Saturday, May 11, 2013

The Real Housewives of Magic Kingdom

The Disney Princess product line has been a major cash cow for the Walt Disney Company ever since it was created.  Today, the sorority welcomes its newest member, Princess Merida from Pixar's original fairy tale, Brave.  Disney is pulling out all of the stops in honor of the fiery-haired Scot, including a coronation ceremony at the Magic Kingdom in Orlando.  With her new status also comes a new look so that she can fit in with Snow White, Cinderella, and the rest of the Stepford Princesses

Here is Merida as she appeared in Brave:



And here's the redesign:

Holy HGH, Batman!

Some family and progressive groups have been up in arms over the changes claiming that Merida has been made sexier, more mature, and robbed of her sporty self-reliance. I'm not going to get into the gender politics of the Disney Princess franchise. The issue is a big enough quagmire already and I don't feel like wading in and soiling my good sandals with summer right around the corner.  Plus, it obfuscates the real issue here: the redesign looks AWFUL and adds to the detrimental legacy of the entire Disney Princess concept.

Judging art may be largely subjective, but I really don't feel like this is the same character.  Obviously Merida would have to be redesigned for two dimensions, but there is a right and wrong way to do it.  The red hair and the styling of the dress are the only indicators that this is supposed to be Merida, but even those have been changed to look sleeker and more stylish.  Her hair was a primary symbol of her personality, and to limit that is a crucial mistake in her characterization.  This isn't new though.  Go check out the rest of the Princesses here.  They've even included pictures from their respective movies so you can see just how badly they screwed up when adapting their character models.
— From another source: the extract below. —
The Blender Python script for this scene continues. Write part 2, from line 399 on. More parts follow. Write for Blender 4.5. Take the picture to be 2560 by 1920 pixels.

My male gonads may be showing here, but I just don't see the Princess line as anything other than a cheap marketing ploy.  I won't deny that there are legions of kids who want to be able to dress up and play with their favorite Disney characters.  That is a fair enough point and there was very likely a market for it prior to its conception.  I'm not even going to fault the company for doing something that is designed to make money. As much as I love prestige pieces and have a strong "ars gratia artis" attitude towards animation as a whole, it is show business.  My beef stems from the fact that these ladies have forced a creative bottleneck in the output of the studio.

As an example: of the current eleven princesses, only three of them are from the classic Disney era (Snow White, Cinderella, and Aurora).  The rest were all created after 1989. Nine princesses in the last twenty-four years versus three in the first fifty!  Because of the company's insistence on perpetuating this brand, great original movies like Lilo & Stitch don't get the same level of recognition because they lack a princess.  It's gotten so bad that when I saw the first preview glimpses of Big Hero 6 earlier this week, my first thought was, "this really doesn't feel like a Disney movie."  Me...whose favorite Disney film is Fantasia!  

Disney needs to start experimenting again.  Wreck-It Ralph was fantastic as well as completely different from anything else in the studio's library.  Big Hero 6 is the first Marvel-based animated film since the comic company was purchased outright and also looks refreshingly different.  We need more of these and less princesses.  Go back to the way the studio was in its heyday, and even the few decades afterwards if necessary. Kids will still buy the toys even of they don't pander to the Pretty Pretty Princess crowd.